Le néoplatonisme qu’il a porté dans sa doctrine de la Trinité, Victorin l’étale aussi dans sa théorie de la création. Les essences des choses se trouvent potentiellement en Dieu qui les engendre, mais plus particulièrement dans le Logos, en qui tout être est insubstantié : « Semen est, et velut elementum omnium quae sunt ». « Insubstantiata enim sunt omnia ὄντα in Iesu, hoc est ἐν τῷ λόγῳ ». C’est le Verbe qui fait exister les essences, qui est l’organe de la création. Cette création d’ailleurs nous est dépeinte plutôt comme une sorte d’émanation. La plénitude de vie versée d’abord par le Père dans le Verbe, déborde de celui-ci et se répand dans les créatures, en s’adaptant aux êtres qui la reçoivent. Voici l’échelle des êtres : « Catena enim Deus, Iesus, Spiritus, νοῦς anima, angeli et deinde corporalia omnia subministrata ». Remarquons νοῦς et anima placés avant les anges, et la distinction de νοῦς et d’anima. L’âme n’est pas le νοῦς : elle le reçoit seulement. Quant à la matière, elle est μὴ ὄν : elle ne devient quelque chose que par l’âme qui la vivifie.
Il est inutile de remarquer que toute cette théorie de la création, si l’on excepte l’idée du Verbe créateur et de la matière néant par elle-même, est particulière à Victorin. Les anges, qu’il a nommés dans sa chaîne des créatures, ne sont pas entrés dans le cadre de sa théologie, mais nos autres auteurs, surtout Hilaire, Ambroise et Jérôme s’en sont occupés. Les deux derniers croient qu’ils ont été créés avant le monde corporel. De leur nature saint Jérôme ne dit rien de précis, mais, en expliquant leur chute par un péché d’orgueil, il écarte l’argument qui de Gen.6.1-2, concluait à leur corporéité. Cet argument au contraire a rendu incertaine l’opinion de saint Hilaire et de saint Ambroise. Tous deux semblent parfois regarder les anges comme affranchis de corps, spirituales et incorporales ; mais le premier rapporte cependant la tradition qui voit les anges dans les fils de Dieu de Gen.6.1-2 ; et le second n’hésite pas à attribuer la chute des anges à leur incontinence, encore que chez lui on trouve ailleurs l’idée que les « fils de Dieu » sont les hommes justes, et que Satan est d’abord tombé par orgueil.

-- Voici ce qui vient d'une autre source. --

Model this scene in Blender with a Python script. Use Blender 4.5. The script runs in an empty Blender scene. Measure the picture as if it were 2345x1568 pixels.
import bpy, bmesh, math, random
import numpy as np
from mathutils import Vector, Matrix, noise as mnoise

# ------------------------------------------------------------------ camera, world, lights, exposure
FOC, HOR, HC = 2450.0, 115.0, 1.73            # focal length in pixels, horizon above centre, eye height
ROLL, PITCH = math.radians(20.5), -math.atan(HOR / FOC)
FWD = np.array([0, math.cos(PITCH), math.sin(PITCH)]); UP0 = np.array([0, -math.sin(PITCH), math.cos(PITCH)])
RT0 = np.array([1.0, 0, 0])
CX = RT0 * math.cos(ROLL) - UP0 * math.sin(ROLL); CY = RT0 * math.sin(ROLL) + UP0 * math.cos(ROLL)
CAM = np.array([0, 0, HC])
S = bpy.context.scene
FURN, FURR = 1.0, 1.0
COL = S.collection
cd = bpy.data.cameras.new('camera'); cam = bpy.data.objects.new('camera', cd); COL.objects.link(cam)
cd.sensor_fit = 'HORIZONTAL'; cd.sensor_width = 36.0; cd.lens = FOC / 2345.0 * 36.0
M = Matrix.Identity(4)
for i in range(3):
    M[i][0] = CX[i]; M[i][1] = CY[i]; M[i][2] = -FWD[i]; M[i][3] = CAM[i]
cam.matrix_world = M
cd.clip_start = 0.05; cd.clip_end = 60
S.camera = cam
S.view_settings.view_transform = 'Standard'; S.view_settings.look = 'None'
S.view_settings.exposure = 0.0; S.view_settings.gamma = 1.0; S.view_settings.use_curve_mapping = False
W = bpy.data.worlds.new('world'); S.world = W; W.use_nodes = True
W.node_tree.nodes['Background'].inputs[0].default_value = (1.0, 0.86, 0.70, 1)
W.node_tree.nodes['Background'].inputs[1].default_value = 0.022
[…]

Saint Jérôme explique par la différence de leur mérite la différence qui existe entre les anges et leurs différents ordres ; ordres dont nous ne pouvons pas d’ailleurs connaître le nombre et les degrés précis. Cette question, toute théorique, a du reste peu préoccupé les Latins jusqu’à saint Grégoire. Les auteurs du ive siècle insistent plus volontiers sur les secours que les bons anges nous apportent. Non seulement les nations, les églises et les communautés particulières sont protégées par un ange, mais chacun de nous a son ange gardien « qui unicuique adheret comes ». Ces anges intercèdent pour nous et nous couvrent de leur protection. Saint Jérôme a même pensé qu’un compte serait exigé des anges préposés aux collectivités et qu’un jugement serait exercé sur eux, ayant pour objet l’accomplissement exact de leurs fonctions.